Required work —
What do the lines from the top of the data through the line with "candle(434, 7.92, .034, .085, 'unlit" say? Quote them exactly and include both ends.

☆ ☆ ☆ ☆ ☆

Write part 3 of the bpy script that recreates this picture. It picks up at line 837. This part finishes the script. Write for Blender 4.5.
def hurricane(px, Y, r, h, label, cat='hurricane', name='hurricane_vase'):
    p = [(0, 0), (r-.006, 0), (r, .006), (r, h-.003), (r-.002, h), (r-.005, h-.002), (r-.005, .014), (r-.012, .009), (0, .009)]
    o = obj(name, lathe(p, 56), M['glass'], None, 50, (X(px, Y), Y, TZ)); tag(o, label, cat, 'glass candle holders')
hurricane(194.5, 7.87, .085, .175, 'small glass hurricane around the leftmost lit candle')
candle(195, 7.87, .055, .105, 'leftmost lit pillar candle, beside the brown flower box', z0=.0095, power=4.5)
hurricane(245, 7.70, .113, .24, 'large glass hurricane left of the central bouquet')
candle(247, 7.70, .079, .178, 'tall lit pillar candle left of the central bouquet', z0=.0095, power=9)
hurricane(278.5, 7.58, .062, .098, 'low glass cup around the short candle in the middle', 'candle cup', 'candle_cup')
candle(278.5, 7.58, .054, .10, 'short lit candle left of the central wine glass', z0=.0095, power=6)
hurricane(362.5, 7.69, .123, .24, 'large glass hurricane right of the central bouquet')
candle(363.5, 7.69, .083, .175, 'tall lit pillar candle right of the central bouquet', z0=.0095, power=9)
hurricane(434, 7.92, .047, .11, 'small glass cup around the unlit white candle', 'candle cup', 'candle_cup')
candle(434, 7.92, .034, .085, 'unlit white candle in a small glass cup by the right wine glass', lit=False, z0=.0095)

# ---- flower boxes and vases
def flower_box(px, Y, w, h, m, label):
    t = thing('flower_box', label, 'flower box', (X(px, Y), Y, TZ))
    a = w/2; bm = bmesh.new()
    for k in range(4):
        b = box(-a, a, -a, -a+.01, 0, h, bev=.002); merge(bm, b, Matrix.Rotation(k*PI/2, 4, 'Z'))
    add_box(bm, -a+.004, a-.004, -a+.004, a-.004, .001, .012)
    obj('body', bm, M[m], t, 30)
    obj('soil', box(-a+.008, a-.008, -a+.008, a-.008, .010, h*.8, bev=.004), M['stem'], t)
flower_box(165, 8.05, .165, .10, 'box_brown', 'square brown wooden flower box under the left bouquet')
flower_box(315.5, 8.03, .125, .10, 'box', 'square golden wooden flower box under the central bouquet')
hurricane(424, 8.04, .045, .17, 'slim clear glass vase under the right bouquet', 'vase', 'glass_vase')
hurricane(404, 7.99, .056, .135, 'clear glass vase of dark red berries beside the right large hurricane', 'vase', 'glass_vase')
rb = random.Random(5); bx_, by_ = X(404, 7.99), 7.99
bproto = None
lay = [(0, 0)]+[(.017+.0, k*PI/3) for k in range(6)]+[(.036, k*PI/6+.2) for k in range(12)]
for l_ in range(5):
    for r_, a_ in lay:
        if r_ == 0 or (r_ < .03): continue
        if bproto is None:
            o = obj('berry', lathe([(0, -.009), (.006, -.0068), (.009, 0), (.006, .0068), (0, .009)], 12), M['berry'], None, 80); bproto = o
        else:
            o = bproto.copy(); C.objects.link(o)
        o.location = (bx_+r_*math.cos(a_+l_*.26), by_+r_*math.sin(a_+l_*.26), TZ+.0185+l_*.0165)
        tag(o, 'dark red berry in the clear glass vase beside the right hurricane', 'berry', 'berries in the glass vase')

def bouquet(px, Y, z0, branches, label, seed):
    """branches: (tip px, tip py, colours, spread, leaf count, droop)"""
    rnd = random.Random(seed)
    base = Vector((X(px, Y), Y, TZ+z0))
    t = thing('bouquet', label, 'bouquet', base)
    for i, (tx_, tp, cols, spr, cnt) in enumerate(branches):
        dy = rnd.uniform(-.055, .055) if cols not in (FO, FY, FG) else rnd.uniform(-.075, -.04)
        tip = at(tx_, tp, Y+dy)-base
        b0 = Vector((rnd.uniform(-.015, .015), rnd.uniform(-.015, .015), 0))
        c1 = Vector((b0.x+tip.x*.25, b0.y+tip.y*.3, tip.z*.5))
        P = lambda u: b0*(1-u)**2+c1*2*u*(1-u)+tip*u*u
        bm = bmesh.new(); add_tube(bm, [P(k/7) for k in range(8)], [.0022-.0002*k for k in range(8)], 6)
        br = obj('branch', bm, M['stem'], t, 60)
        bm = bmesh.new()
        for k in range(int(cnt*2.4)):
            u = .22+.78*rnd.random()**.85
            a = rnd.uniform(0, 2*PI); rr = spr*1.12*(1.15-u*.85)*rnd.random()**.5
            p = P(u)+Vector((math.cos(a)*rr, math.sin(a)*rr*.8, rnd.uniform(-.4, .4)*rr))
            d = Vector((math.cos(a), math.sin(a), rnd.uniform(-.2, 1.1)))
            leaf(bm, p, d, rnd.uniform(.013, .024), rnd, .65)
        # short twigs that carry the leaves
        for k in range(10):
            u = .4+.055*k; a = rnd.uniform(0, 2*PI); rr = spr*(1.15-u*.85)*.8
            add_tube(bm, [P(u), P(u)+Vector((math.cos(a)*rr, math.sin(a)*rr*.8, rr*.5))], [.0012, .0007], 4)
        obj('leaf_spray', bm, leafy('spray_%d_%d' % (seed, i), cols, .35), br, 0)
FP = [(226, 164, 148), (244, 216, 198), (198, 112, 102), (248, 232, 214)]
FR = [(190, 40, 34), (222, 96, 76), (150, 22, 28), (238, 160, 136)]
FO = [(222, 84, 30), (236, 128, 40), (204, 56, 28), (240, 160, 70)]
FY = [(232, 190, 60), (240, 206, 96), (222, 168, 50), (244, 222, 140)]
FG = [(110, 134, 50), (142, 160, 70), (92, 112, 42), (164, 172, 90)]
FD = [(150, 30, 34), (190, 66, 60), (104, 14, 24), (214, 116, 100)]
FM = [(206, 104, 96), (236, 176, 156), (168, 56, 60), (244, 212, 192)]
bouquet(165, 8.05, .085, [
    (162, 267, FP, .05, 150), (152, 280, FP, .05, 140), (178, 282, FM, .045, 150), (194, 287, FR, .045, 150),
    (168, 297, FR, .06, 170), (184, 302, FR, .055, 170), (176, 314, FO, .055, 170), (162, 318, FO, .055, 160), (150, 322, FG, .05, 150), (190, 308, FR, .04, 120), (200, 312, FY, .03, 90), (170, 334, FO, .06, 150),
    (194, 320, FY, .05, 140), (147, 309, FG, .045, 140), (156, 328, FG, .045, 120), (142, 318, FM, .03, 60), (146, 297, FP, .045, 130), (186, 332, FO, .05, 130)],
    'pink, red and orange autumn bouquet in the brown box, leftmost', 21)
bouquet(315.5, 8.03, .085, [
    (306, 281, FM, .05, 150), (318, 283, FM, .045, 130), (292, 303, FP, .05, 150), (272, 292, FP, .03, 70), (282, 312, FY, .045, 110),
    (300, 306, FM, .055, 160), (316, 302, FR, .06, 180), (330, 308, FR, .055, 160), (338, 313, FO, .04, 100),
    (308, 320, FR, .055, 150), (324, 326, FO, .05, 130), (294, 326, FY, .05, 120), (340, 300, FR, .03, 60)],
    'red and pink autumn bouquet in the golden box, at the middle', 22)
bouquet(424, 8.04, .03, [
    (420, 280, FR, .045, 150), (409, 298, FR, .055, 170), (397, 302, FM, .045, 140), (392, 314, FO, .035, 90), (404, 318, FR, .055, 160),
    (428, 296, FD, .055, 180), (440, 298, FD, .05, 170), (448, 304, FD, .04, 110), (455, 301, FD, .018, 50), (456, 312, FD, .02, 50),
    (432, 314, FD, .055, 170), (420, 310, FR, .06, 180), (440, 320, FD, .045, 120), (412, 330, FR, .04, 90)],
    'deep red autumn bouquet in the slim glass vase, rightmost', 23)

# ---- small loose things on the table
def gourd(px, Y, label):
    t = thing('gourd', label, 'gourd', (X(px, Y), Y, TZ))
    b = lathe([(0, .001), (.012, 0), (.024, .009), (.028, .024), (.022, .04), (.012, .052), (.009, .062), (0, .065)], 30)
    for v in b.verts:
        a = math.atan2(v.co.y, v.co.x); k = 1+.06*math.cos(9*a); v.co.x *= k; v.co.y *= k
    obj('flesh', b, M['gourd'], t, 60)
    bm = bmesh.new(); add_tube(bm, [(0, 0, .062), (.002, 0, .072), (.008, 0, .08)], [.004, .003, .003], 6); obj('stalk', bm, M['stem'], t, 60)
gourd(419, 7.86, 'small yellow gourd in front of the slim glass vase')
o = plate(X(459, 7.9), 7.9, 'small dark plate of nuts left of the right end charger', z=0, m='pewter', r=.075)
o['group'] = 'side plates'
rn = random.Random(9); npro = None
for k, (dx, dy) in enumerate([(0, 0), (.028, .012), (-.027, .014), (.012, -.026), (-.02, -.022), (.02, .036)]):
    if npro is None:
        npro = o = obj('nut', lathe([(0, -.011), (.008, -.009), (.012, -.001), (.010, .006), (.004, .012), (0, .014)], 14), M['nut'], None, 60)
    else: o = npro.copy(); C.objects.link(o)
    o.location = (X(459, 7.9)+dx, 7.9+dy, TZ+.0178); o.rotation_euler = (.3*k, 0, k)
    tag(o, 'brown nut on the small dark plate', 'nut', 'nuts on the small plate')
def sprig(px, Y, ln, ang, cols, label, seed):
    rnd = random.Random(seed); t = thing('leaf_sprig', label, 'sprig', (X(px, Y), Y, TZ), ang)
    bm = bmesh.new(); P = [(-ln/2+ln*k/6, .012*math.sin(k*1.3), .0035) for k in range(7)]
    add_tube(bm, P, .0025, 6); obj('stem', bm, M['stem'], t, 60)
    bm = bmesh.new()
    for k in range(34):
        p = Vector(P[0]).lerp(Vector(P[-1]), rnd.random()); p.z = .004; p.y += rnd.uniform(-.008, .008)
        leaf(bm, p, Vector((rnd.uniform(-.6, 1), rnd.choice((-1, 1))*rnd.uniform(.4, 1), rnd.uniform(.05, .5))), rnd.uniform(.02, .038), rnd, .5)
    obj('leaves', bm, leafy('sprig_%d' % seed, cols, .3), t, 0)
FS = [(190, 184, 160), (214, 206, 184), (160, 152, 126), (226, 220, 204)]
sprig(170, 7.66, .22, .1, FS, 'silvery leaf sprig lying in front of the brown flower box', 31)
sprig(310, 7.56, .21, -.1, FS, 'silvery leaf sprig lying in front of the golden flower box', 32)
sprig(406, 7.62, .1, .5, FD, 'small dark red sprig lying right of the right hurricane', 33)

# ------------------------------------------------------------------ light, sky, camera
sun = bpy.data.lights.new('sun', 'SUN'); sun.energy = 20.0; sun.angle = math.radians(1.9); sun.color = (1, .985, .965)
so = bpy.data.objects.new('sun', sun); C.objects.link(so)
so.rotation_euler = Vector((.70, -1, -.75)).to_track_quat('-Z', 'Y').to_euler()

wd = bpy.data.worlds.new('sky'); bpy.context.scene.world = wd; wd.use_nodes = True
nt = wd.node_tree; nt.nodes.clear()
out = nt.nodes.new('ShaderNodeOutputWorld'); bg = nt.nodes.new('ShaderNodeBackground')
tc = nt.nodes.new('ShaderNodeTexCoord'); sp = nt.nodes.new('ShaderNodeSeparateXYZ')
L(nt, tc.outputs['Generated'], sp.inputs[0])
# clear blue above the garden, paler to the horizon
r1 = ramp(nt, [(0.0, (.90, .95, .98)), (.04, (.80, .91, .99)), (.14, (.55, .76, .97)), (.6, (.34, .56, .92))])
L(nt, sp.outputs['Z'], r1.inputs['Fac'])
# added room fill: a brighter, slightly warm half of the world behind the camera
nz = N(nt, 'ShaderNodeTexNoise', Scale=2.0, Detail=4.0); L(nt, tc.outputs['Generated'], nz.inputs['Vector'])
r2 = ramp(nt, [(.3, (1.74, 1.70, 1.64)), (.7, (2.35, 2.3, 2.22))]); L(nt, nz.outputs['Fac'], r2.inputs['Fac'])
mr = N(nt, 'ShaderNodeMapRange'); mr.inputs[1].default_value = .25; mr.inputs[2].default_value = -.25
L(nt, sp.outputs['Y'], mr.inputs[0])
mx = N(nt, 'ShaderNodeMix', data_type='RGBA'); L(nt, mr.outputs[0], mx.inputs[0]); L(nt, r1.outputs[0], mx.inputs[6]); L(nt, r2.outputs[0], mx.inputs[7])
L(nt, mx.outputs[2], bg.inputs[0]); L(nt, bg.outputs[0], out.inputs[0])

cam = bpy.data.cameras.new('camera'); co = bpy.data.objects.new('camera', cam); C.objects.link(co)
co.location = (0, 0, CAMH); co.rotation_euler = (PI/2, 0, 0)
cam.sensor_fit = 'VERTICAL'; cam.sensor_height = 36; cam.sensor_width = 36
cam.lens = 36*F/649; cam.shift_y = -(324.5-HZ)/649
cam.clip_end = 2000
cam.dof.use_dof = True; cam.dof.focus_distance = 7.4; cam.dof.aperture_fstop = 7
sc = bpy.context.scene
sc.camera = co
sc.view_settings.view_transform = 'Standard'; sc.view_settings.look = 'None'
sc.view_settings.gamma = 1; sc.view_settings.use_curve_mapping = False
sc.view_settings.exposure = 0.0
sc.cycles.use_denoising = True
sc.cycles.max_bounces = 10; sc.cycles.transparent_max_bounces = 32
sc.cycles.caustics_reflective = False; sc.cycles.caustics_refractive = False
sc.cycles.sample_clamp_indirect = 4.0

☆ ☆ ☆ ☆ ☆

The result —
Write part 3 of the bpy script that recreates this picture. It picks up at line 837. This part finishes the script. Write for Blender 4.5.
def hurricane(px, Y, r, h, label, cat='hurricane', name='hurricane_vase'):
    p = [(0, 0), (r-.006, 0), (r, .006), (r, h-.003), (r-.002, h), (r-.005, h-.002), (r-.005, .014), (r-.012, .009), (0, .009)]
    o = obj(name, lathe(p, 56), M['glass'], None, 50, (X(px, Y), Y, TZ)); tag(o, label, cat, 'glass candle holders')
hurricane(194.5, 7.87, .085, .175, 'small glass hurricane around the leftmost lit candle')
candle(195, 7.87, .055, .105, 'leftmost lit pillar candle, beside the brown flower box', z0=.0095, power=4.5)
hurricane(245, 7.70, .113, .24, 'large glass hurricane left of the central bouquet')
candle(247, 7.70, .079, .178, 'tall lit pillar candle left of the central bouquet', z0=.0095, power=9)
hurricane(278.5, 7.58, .062, .098, 'low glass cup around the short candle in the middle', 'candle cup', 'candle_cup')
candle(278.5, 7.58, .054, .10, 'short lit candle left of the central wine glass', z0=.0095, power=6)
hurricane(362.5, 7.69, .123, .24, 'large glass hurricane right of the central bouquet')
candle(363.5, 7.69, .083, .175, 'tall lit pillar candle right of the central bouquet', z0=.0095, power=9)
hurricane(434, 7.92, .047, .11, 'small glass cup around the unlit white candle', 'candle cup', 'candle_cup')
candle(434, 7.92, .034, .085, 'unlit white candle in a small glass cup by the right wine glass', lit=False, z0=.0095)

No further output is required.